** Exercise instructions **
Reproduce, word for word, the span of lines starting at the line holding "Model this scene" and ending at the line holding "PI = math.pi". Omit every picture.

** Dataset **
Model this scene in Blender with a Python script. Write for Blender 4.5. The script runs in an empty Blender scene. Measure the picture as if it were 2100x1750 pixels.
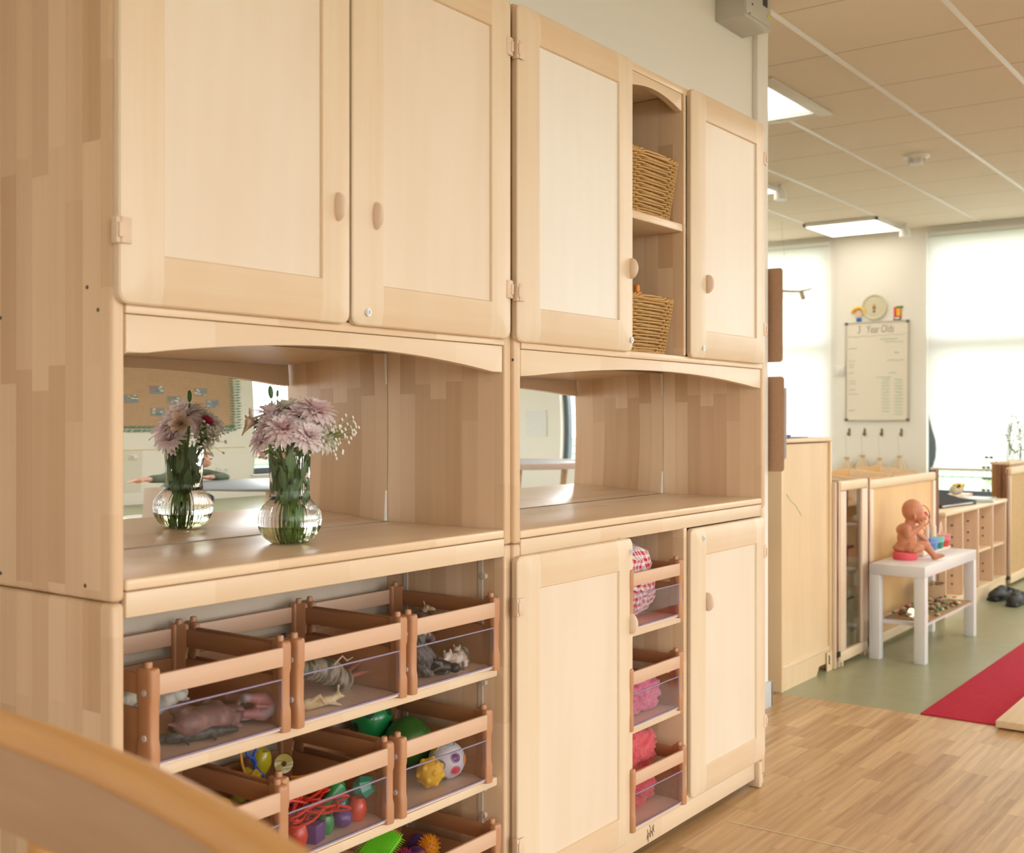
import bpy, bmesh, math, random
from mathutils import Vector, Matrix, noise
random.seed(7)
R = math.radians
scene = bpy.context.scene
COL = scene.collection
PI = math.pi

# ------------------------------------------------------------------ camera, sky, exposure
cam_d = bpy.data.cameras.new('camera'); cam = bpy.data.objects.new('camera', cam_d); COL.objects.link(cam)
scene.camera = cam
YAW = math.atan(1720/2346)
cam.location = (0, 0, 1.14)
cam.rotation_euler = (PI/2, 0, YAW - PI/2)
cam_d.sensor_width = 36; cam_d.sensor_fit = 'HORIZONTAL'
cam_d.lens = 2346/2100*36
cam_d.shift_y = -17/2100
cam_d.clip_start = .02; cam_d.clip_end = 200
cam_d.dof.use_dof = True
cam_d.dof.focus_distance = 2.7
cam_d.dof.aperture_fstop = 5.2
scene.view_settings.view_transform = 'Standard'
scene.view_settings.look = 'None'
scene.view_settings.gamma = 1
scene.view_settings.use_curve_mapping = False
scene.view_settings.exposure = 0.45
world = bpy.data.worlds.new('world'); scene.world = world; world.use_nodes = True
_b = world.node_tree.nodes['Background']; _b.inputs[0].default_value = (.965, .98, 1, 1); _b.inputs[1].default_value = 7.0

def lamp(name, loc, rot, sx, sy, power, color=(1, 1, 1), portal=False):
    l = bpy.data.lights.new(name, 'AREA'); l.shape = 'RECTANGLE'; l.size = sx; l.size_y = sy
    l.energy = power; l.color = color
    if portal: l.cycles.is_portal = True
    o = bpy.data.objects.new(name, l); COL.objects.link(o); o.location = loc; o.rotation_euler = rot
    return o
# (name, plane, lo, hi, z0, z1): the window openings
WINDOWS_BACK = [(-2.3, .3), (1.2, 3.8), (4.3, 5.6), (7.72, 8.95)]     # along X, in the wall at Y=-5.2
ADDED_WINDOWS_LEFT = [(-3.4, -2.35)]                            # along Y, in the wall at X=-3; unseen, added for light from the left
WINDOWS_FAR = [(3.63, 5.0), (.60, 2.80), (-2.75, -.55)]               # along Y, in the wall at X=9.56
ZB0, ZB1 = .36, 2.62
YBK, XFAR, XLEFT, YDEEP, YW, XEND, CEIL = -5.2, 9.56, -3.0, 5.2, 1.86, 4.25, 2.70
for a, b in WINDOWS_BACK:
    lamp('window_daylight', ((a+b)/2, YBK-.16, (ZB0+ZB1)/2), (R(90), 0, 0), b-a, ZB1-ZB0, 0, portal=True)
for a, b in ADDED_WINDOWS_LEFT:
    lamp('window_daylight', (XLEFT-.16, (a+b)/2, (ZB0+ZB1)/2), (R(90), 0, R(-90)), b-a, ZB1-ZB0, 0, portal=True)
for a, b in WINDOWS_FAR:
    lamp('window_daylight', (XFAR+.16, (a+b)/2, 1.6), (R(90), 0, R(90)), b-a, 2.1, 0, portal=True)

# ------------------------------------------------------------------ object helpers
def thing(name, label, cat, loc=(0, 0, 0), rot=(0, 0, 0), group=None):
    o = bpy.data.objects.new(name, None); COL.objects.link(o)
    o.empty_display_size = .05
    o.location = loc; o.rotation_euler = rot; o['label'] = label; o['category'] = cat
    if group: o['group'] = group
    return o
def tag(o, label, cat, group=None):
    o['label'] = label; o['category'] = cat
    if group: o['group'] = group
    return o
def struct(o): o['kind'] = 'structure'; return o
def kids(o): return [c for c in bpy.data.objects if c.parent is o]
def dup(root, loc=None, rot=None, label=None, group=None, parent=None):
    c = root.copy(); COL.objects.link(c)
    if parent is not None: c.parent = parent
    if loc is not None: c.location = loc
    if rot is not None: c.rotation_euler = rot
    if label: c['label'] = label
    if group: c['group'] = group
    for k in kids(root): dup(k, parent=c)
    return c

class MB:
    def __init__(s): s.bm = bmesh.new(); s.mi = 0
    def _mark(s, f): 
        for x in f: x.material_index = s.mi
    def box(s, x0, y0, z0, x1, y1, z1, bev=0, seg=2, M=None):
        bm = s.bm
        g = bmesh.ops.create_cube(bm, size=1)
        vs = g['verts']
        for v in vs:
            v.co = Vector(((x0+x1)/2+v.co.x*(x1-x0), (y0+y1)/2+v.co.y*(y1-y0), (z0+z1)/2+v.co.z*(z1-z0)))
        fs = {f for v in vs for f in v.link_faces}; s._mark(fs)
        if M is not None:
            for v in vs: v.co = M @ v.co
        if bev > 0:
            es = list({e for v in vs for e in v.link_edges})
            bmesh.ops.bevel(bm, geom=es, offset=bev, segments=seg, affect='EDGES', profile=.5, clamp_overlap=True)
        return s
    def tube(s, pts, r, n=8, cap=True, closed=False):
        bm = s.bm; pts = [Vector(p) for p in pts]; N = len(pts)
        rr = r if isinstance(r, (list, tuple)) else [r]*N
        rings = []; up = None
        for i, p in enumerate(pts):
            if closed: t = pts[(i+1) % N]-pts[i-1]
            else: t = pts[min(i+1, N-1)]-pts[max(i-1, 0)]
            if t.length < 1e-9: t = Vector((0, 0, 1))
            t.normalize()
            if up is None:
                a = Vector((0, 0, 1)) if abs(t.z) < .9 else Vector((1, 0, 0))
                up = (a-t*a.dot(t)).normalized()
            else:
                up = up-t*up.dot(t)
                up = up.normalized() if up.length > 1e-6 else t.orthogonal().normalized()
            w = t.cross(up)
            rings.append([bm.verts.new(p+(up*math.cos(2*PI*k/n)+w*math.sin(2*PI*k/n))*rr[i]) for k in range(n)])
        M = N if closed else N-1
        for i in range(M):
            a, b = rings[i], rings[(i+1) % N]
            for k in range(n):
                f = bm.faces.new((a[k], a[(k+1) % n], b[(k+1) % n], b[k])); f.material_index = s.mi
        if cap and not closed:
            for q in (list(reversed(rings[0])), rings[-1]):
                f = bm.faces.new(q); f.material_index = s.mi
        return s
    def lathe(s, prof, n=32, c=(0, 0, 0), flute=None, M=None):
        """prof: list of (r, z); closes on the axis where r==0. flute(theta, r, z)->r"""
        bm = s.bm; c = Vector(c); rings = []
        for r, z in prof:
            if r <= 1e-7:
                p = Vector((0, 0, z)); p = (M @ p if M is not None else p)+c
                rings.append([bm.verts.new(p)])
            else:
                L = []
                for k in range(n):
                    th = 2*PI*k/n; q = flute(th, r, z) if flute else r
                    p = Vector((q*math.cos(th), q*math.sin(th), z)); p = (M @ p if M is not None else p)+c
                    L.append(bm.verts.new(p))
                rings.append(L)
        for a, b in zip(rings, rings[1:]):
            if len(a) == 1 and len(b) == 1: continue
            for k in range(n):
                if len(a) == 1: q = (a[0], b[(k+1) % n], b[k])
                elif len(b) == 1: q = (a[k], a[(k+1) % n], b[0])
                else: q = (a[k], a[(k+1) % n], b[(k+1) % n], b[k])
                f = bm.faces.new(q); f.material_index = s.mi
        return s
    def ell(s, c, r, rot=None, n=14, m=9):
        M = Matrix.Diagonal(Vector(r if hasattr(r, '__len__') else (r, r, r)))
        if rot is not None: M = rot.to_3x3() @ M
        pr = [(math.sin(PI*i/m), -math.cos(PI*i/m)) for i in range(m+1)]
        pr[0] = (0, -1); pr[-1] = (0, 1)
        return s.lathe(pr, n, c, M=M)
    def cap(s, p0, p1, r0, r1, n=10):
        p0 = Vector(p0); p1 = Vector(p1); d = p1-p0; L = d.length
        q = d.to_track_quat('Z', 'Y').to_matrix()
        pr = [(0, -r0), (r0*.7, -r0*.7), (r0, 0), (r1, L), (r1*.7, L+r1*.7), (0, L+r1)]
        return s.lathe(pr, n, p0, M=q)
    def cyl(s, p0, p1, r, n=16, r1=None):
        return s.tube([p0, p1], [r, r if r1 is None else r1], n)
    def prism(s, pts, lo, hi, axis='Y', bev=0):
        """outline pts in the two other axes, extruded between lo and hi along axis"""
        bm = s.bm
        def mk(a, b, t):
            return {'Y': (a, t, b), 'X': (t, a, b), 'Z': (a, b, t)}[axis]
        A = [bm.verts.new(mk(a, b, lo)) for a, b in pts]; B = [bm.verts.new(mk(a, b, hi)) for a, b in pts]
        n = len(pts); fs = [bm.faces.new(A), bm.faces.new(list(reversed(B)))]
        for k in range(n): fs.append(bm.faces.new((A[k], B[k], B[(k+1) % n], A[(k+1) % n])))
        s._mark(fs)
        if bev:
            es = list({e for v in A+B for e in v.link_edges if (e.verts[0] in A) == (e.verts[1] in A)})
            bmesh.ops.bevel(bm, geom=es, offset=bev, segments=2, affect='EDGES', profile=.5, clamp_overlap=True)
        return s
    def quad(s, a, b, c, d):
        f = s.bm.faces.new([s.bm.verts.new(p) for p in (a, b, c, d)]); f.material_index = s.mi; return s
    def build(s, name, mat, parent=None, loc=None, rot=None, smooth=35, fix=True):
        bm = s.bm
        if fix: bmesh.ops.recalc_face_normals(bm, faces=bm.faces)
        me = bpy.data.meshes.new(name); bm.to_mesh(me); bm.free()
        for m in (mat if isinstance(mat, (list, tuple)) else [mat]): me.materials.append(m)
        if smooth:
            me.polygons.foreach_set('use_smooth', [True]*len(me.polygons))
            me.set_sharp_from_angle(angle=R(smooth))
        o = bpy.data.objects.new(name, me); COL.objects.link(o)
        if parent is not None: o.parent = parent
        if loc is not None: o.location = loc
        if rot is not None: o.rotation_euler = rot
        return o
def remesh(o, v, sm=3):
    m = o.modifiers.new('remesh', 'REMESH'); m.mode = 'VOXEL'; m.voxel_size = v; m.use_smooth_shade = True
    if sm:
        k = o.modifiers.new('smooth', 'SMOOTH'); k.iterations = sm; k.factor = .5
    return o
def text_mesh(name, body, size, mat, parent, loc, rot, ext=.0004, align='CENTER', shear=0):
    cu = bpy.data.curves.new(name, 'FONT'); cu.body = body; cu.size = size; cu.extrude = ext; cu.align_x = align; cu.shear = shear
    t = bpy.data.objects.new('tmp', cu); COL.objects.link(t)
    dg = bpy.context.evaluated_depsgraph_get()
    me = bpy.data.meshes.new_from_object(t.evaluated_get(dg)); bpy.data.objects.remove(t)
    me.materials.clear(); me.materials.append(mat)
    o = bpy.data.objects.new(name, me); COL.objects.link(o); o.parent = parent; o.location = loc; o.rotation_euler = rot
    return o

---

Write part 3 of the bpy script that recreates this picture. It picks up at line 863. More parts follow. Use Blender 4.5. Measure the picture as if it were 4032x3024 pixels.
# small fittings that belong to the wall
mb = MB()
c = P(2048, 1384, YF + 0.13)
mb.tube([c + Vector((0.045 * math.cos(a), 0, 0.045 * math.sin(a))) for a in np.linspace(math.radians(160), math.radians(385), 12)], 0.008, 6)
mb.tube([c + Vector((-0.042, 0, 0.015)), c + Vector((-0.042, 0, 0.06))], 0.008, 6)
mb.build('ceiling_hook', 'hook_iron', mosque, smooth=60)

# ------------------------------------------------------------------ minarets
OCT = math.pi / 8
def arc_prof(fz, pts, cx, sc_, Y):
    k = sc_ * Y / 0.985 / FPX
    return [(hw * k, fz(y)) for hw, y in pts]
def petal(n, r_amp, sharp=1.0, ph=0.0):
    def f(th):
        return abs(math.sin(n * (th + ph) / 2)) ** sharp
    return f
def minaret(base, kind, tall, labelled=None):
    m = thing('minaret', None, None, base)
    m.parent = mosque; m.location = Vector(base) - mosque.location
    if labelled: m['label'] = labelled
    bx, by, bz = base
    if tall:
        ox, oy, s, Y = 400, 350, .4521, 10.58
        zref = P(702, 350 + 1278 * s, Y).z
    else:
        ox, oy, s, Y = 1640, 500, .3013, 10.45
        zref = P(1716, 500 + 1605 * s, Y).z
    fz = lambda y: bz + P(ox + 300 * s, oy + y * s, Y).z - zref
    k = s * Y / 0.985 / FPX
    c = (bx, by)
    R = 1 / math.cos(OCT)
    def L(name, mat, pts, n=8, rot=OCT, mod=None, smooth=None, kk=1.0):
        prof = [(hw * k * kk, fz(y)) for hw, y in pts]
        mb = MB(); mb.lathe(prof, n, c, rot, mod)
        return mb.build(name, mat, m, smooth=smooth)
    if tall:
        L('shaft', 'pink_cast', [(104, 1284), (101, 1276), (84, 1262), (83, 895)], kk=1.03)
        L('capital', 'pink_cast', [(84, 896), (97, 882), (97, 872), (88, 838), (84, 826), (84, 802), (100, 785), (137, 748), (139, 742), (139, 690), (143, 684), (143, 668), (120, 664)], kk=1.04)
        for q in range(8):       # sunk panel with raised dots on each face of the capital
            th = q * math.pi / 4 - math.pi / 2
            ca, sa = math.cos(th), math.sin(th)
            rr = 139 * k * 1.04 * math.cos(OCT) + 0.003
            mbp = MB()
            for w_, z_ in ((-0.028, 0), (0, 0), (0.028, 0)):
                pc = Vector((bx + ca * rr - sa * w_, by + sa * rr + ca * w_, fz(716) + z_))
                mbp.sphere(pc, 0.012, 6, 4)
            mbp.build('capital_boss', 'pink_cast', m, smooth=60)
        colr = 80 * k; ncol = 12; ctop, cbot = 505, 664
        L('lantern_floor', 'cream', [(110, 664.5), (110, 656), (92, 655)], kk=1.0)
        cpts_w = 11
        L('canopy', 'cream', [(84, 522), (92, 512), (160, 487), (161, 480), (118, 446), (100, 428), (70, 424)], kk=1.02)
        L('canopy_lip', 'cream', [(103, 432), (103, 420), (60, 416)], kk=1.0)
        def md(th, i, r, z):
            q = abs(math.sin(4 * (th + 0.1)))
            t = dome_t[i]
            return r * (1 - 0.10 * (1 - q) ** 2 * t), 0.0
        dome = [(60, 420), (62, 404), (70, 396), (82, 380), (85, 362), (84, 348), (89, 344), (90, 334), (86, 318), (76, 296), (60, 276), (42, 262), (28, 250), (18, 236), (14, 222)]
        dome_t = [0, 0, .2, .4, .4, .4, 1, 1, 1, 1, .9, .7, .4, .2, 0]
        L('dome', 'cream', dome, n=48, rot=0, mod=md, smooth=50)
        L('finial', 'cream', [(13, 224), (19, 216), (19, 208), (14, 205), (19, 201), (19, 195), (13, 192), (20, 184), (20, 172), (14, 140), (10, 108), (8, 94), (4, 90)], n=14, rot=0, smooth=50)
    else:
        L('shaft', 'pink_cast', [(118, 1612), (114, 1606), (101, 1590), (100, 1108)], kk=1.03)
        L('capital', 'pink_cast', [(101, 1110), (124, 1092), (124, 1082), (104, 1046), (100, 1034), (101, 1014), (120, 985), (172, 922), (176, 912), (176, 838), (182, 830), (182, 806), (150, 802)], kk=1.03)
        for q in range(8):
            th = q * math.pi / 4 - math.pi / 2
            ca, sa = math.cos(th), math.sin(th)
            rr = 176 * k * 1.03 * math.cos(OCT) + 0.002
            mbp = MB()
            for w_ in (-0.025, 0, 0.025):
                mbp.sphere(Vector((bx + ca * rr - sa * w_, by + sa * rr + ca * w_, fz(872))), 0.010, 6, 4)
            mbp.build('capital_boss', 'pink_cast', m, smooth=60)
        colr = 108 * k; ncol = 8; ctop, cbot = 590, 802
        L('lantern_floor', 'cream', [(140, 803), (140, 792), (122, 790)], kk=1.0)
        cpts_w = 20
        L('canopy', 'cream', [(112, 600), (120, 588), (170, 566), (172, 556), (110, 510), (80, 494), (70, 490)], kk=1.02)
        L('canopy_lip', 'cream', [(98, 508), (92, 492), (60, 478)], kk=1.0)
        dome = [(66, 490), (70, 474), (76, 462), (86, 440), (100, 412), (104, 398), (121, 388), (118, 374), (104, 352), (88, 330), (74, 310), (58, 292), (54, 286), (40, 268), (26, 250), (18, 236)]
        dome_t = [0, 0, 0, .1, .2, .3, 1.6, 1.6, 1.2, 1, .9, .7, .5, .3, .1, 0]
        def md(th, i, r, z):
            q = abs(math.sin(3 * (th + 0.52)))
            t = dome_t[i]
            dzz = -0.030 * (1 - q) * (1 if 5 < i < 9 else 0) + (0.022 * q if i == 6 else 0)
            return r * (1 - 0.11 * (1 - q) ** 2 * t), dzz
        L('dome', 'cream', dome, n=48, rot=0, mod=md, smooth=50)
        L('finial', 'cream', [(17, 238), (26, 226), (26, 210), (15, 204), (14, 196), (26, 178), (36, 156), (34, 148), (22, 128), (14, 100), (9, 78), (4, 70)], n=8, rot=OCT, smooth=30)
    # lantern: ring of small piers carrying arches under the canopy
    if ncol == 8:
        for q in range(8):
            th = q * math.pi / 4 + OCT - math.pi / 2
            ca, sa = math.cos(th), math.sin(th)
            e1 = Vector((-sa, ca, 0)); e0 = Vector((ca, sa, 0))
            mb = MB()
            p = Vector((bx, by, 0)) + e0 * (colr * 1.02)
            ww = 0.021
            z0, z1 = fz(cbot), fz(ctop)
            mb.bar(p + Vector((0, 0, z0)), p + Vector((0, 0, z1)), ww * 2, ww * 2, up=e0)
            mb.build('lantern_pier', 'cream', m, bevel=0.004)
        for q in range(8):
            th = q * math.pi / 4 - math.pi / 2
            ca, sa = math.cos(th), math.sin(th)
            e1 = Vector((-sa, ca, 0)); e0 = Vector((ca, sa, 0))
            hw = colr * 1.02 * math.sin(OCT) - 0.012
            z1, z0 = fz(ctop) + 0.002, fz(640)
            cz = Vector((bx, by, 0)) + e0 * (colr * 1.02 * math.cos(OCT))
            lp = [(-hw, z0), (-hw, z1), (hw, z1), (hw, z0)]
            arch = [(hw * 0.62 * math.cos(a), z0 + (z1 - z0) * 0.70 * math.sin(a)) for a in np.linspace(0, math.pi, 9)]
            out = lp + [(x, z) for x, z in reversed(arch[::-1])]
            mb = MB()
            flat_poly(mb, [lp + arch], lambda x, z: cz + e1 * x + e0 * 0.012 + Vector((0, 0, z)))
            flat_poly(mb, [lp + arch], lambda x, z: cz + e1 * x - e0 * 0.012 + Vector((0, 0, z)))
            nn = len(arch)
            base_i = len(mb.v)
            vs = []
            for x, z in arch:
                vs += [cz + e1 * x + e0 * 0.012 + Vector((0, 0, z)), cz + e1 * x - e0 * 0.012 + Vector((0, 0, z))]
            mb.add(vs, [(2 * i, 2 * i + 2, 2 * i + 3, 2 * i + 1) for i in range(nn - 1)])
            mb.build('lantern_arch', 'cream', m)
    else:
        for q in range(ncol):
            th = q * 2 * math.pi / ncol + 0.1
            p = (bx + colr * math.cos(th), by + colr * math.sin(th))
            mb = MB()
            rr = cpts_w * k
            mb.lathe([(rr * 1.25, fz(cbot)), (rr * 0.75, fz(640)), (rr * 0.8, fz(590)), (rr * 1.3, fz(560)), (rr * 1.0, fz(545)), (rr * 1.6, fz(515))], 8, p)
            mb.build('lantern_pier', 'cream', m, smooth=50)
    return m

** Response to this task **
Model this scene in Blender with a Python script. Write for Blender 4.5. The script runs in an empty Blender scene. Measure the picture as if it were 2100x1750 pixels.
import bpy, bmesh, math, random
from mathutils import Vector, Matrix, noise
random.seed(7)
R = math.radians
scene = bpy.context.scene
COL = scene.collection
PI = math.pi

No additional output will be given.